[Exercise task]: Using the listing below, copy exactly the lines from the one containing "Build this scene" to the one containing "bpy.data.objects.remove(_o)", both lines included, and no others.

[Task inputs]:
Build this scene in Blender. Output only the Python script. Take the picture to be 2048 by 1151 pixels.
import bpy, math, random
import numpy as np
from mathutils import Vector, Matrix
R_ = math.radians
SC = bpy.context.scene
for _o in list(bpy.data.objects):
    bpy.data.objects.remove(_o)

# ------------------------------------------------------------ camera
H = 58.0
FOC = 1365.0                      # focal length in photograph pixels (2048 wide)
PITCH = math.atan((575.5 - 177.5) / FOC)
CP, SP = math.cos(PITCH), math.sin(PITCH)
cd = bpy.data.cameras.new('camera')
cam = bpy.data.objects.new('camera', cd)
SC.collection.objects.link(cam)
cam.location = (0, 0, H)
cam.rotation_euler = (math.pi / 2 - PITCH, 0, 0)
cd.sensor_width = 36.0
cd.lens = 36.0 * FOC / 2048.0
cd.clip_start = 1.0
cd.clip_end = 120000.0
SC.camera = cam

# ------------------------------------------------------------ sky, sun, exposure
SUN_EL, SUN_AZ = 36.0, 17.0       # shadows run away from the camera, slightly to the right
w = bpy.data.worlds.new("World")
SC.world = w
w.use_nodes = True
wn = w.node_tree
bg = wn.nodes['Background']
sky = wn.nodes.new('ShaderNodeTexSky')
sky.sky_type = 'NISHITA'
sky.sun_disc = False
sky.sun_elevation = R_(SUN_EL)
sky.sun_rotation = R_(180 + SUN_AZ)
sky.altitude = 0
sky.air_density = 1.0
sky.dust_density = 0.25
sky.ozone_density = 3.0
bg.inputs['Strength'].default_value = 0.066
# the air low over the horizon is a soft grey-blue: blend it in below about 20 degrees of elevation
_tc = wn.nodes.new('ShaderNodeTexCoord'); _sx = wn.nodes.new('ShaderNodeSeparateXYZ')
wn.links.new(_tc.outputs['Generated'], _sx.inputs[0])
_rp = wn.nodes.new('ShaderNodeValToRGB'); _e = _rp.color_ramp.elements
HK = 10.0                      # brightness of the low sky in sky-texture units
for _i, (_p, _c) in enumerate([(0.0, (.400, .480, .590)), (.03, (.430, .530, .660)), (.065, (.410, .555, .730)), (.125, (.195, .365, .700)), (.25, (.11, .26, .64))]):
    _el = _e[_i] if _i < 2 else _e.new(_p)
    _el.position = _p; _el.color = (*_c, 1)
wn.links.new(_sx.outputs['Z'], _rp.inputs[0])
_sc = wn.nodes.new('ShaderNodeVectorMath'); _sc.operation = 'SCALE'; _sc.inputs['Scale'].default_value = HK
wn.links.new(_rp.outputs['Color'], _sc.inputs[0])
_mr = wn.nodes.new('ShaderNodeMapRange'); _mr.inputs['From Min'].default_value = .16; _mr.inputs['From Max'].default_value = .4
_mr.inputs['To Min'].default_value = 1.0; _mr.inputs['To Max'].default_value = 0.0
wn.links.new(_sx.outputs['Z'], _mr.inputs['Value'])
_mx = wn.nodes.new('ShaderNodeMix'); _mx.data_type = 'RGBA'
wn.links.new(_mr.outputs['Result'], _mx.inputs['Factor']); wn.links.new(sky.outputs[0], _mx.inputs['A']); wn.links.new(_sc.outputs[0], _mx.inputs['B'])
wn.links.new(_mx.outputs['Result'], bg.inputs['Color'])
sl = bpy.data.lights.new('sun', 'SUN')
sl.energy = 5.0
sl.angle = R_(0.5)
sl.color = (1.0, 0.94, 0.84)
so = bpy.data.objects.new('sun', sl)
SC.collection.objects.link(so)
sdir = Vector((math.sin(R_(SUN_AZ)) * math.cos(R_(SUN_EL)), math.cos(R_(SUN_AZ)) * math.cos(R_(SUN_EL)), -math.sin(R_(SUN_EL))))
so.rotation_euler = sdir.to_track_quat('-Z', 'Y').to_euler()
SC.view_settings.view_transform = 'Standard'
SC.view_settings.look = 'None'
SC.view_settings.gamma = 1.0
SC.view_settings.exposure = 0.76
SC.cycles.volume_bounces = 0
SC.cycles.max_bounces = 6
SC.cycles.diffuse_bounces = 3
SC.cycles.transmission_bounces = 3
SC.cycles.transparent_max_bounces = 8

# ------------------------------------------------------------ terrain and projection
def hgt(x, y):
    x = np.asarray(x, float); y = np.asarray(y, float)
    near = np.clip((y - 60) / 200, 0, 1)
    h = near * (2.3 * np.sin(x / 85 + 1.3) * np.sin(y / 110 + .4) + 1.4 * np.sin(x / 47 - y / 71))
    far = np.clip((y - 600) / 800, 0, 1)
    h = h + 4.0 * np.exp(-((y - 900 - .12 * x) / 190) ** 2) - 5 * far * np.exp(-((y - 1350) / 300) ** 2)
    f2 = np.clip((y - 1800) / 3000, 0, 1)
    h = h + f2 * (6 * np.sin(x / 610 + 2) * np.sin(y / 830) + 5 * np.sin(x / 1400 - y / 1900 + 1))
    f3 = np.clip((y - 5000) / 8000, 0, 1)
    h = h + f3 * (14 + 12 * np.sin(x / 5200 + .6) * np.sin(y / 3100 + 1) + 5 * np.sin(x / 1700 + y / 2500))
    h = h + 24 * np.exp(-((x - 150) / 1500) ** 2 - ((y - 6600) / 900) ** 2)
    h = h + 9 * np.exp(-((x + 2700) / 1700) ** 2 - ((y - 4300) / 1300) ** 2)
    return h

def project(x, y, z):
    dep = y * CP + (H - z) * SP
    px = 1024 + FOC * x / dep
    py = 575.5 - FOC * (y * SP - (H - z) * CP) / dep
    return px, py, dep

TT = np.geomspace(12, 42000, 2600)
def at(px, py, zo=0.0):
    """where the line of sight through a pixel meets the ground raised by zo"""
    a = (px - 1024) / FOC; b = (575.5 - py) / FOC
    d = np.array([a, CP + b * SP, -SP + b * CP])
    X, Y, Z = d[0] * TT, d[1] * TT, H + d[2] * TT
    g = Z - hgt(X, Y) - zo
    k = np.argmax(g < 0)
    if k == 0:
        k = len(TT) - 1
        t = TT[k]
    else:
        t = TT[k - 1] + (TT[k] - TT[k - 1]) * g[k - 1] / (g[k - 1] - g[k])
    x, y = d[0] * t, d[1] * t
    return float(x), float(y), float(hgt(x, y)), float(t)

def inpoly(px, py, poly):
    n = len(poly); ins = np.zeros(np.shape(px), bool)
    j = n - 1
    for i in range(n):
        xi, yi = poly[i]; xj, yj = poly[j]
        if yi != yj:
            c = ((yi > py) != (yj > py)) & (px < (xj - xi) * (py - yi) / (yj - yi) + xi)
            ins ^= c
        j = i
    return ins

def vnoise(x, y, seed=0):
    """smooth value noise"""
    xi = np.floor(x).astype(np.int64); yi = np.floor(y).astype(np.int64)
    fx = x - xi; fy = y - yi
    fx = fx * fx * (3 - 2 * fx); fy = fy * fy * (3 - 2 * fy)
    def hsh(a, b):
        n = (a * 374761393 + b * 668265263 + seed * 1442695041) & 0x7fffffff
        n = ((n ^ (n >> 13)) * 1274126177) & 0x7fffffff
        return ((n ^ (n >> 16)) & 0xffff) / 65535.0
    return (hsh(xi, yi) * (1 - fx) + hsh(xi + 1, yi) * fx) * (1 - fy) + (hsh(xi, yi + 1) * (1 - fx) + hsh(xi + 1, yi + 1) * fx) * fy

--

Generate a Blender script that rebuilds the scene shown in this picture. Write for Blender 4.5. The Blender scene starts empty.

...

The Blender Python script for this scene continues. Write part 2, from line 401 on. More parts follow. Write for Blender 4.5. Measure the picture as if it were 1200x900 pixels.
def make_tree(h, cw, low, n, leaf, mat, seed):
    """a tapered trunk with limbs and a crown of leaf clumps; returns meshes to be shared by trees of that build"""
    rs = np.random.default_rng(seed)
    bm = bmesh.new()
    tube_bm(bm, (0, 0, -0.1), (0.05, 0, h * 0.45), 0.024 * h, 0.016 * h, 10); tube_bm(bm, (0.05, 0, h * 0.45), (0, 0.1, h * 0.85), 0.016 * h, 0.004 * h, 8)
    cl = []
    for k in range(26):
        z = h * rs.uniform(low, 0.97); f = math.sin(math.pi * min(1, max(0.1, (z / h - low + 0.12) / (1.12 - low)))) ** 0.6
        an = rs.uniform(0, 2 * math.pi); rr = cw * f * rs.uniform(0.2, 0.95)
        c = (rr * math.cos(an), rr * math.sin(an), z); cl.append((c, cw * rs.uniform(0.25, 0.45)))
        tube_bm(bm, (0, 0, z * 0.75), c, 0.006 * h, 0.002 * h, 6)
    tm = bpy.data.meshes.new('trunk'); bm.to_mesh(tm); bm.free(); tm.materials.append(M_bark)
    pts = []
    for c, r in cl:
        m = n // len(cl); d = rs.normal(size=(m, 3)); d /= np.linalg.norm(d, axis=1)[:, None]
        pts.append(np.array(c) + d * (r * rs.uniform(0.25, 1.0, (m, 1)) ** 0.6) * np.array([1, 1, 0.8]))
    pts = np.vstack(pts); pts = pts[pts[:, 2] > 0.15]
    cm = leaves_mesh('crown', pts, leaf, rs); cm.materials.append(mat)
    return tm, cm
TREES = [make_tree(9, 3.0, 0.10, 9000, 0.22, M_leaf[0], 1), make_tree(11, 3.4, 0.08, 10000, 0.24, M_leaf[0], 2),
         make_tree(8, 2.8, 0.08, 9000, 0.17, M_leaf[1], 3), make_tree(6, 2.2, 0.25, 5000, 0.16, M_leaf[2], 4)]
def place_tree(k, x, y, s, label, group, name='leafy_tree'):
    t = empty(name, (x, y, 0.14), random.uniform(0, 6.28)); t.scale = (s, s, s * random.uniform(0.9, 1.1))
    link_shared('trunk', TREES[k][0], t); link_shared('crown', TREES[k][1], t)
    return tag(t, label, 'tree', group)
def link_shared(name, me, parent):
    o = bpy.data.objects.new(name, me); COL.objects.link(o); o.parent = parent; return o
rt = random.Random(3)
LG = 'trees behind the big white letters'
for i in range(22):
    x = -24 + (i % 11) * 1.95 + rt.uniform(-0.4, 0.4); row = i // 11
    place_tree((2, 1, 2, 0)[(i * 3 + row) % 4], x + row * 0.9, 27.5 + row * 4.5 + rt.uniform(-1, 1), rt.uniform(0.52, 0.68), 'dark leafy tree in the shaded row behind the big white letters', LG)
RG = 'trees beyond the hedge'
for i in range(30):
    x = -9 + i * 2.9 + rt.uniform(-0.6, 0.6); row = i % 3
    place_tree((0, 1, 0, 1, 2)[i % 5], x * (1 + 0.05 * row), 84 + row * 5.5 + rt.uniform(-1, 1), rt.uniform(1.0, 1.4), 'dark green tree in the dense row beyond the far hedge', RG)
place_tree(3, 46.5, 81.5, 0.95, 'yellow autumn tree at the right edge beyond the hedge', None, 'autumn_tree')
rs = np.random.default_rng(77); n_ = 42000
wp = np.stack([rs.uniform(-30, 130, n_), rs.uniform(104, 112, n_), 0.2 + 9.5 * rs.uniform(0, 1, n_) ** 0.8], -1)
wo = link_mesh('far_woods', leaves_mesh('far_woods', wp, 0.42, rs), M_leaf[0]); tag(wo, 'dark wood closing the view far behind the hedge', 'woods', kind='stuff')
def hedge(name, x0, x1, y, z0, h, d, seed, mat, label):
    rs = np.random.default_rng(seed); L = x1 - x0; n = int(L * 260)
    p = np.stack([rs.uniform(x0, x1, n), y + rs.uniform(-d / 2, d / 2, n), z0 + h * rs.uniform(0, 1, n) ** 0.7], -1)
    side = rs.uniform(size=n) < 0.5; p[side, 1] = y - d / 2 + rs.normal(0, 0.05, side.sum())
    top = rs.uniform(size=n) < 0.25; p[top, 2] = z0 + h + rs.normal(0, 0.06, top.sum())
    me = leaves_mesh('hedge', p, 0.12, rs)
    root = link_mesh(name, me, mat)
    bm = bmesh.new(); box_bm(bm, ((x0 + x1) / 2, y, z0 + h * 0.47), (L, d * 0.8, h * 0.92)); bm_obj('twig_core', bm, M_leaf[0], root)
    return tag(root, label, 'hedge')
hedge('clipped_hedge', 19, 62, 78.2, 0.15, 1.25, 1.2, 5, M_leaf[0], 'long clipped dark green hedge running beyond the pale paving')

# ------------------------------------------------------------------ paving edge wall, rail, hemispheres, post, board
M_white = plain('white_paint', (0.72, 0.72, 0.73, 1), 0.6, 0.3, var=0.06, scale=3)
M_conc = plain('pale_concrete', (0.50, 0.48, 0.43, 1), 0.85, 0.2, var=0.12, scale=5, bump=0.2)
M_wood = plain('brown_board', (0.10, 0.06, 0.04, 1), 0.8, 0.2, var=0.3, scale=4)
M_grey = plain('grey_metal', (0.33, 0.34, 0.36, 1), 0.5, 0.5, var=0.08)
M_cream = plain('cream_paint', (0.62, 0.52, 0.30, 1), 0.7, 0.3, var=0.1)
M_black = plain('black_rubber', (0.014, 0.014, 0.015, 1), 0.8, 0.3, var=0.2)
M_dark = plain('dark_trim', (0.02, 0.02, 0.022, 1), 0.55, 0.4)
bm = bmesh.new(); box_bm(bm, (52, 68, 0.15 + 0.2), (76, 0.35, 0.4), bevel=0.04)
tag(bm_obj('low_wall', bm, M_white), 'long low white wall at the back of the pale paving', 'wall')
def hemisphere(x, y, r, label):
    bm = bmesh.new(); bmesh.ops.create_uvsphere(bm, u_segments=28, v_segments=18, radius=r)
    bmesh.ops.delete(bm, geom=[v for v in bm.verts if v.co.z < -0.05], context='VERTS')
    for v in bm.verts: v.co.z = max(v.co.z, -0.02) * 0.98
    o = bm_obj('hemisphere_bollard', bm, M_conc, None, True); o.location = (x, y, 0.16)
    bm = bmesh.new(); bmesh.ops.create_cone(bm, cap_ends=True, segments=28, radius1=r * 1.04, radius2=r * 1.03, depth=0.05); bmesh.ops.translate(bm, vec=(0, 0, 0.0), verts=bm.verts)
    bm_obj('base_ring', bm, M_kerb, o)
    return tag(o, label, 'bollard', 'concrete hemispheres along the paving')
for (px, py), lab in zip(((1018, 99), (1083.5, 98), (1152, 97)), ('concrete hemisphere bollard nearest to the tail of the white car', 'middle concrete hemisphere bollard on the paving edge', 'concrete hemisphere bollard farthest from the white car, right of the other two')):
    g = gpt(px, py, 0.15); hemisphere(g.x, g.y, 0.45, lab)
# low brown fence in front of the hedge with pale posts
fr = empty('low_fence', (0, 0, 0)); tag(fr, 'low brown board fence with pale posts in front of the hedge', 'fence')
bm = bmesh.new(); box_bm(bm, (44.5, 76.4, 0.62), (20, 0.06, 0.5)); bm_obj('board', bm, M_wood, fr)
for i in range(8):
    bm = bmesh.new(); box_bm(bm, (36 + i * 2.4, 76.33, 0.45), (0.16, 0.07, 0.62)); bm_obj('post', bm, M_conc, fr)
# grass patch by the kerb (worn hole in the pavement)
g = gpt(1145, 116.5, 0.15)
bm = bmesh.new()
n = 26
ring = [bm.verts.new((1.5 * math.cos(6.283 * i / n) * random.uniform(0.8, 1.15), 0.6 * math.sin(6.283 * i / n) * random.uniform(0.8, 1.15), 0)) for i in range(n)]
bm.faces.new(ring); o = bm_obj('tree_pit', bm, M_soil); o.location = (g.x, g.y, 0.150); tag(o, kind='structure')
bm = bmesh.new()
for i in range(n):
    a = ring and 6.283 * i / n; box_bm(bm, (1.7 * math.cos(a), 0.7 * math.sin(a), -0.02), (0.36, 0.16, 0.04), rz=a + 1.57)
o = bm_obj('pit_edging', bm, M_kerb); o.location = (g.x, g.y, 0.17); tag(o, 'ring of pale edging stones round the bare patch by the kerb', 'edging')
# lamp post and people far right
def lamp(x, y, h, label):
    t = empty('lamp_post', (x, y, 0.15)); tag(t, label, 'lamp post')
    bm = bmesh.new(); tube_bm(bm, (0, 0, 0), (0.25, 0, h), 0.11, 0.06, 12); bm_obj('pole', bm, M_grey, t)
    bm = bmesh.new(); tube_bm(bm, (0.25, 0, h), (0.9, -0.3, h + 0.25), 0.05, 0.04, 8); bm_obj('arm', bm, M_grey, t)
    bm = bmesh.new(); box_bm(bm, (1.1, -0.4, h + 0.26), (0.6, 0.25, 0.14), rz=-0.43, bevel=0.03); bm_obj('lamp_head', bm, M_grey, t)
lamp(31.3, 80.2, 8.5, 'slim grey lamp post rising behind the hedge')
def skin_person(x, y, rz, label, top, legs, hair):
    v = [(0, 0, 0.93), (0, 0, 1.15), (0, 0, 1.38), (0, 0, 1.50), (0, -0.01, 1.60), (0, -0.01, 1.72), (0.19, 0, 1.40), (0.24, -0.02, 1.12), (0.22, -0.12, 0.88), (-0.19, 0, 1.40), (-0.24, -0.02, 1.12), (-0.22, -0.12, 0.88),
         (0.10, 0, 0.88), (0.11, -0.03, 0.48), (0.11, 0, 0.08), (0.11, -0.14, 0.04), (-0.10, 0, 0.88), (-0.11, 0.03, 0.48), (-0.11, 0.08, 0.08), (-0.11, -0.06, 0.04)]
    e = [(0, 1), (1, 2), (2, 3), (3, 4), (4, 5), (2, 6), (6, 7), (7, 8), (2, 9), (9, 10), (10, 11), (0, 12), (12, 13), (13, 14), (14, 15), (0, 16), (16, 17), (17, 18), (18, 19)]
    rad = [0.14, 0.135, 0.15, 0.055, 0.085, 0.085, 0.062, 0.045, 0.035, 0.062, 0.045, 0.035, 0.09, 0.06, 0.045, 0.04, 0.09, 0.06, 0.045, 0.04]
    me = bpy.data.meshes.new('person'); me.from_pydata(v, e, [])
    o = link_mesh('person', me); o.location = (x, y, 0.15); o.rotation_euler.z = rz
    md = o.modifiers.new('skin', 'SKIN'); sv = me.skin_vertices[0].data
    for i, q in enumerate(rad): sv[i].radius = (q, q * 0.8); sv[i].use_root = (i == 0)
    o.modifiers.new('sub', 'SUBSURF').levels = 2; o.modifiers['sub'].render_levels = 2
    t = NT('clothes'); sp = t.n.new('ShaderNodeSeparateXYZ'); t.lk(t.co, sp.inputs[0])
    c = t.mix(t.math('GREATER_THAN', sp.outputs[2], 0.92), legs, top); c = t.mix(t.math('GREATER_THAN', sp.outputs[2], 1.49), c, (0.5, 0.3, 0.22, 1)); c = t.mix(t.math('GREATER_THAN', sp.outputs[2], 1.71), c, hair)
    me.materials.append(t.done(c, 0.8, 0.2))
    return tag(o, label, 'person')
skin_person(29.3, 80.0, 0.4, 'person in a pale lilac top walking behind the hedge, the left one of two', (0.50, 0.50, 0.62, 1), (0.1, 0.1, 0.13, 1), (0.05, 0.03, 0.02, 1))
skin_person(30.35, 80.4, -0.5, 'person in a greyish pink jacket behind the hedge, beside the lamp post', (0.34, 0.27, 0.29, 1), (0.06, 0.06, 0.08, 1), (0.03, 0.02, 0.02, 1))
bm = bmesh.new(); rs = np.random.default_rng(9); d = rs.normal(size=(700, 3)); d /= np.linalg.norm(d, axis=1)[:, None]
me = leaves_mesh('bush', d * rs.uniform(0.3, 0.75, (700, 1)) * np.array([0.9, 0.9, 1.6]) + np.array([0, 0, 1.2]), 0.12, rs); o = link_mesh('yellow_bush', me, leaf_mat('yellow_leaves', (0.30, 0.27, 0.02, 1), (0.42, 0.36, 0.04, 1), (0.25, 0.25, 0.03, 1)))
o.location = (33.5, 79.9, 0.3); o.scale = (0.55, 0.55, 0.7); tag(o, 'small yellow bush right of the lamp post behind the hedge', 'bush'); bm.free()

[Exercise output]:
Build this scene in Blender. Output only the Python script. Take the picture to be 2048 by 1151 pixels.
import bpy, math, random
import numpy as np
from mathutils import Vector, Matrix
R_ = math.radians
SC = bpy.context.scene
for _o in list(bpy.data.objects):
    bpy.data.objects.remove(_o)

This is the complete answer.